Big Bash innovations, including X-factor subs, complicate cricket, say Nasser Hussain and Michael Atherton

The Big Bash in Australia has announced X-factor substitutes, Bash Boost and Power Surge as innovations for new season – but Nasser Hussain and Michael Atherton believe league is tackling wrong problems in bid to arrest slump in crowd numbers

Last Updated: 24/11/20 6:56pm

Sydney Sixers beat Melbourne Stars in the previous Big Bash Bash Final in February

When Australia’s Big Bash League was established in 2011, the idea was not only to create a high-quality T20 tournament but to bring a new audience to the game.

It was fast-paced, exciting cricket played in front of huge crowds with a family-friendly atmosphere – and it was a huge success.

In recent years, though, with the decision to almost double the number of group-stage matches and the lack of top-class Australian players making themselves available for the tournament, attendances fell significantly.

In a bid to try and rekindle that early interest, the BBL has decided to make a few changes to the games themselves with the introduction of X-factor substitutes, the ‘Bash Boost’ and the ‘Power Surge’.

However, Sky Sports pundits Michael Atherton and Nasser Hussain believe the authorities are focusing on the wrong issues. Here is what they had to say about the BBL rule changes on the Sky Sports Cricket Podcast


I think the Big Bash has got some problems but they’re tackling the wrong problems. What they’re doing is tackling the game itself and I don’t see that the game itself is broken.

What’s problematic with the tournament is that it’s become too long and they’re not getting the star-quality players, so it’s become a bit flabby and bloated and it’s lost a bit of its impact because of that.

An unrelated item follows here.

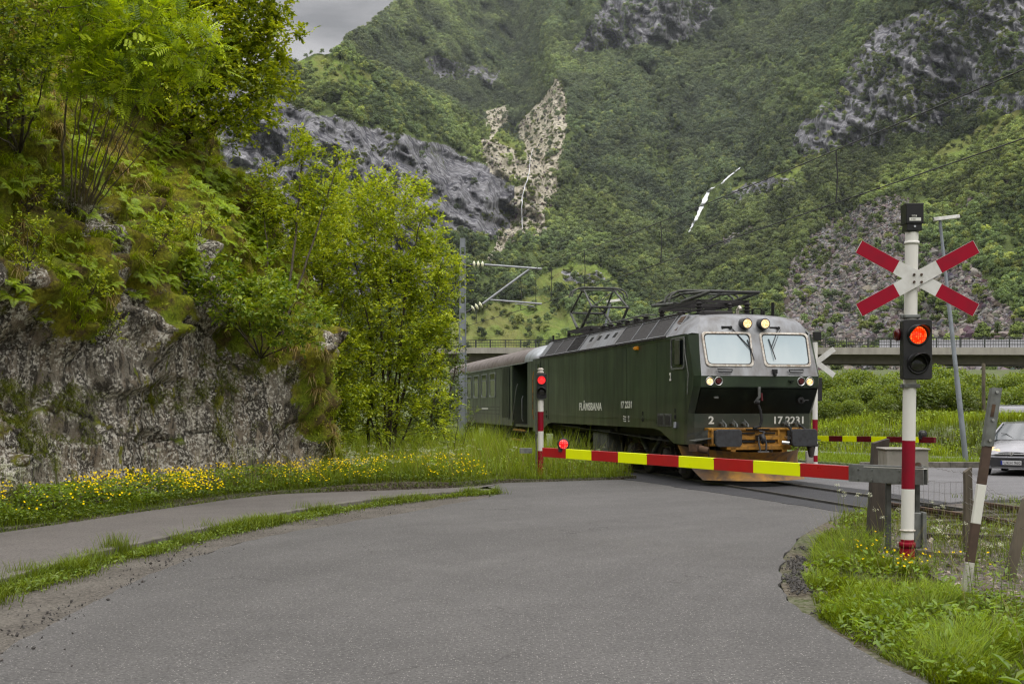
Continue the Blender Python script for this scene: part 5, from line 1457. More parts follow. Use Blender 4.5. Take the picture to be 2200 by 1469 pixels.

It seems to me that they aren’t really targeting the right issues. Call me old fashioned or whatever but I quite like a simple game. I like the game being simple and straightforward and it seems to me that the changes being introduced are complicating the game.

Now, as I say, I’m not anti-change at all, I’m somebody who enjoys the short form of the game, I enjoy T20 and I’ve enjoyed a lot of the changes that cricket has brought in over the years.

But in this instance, it seems to me to be overcomplicating the game and tackling the wrong problem for the Big Bash.

The powerplay in the Big Bash has been trimmed to four overs, with the batting side deciding when the other two overs of fielding restrictions come into operation

The powerplay in the Big Bash has been trimmed to four overs, with the batting side deciding when the other two overs of fielding restrictions come into operation


I think Jimmy Neesham tweeted straight away about the X-factor player – if he’s such an X-factor player then why isn’t he in the side already? Which is a very valid point. For me, and I hate saying this, I have to agree with Ath.

All the research tells you that if we’re trying to get another audience or a different audience – that is what the Big Bash was about, crowds came in for this new product – then it is about making it as simple as possible.

I judge anything that we put up on a TV screen by will my 15-year-old daughter, who plays cricket, be able to get that straightaway? No, she probably wouldn’t get all that stuff that is going on.

Just try and make it as simple and as fun as possible. Don’t complicate it. There are other issues why the Big Bash is failing and it is something else that needs to be looked at: too long a tournament but also too long a game now.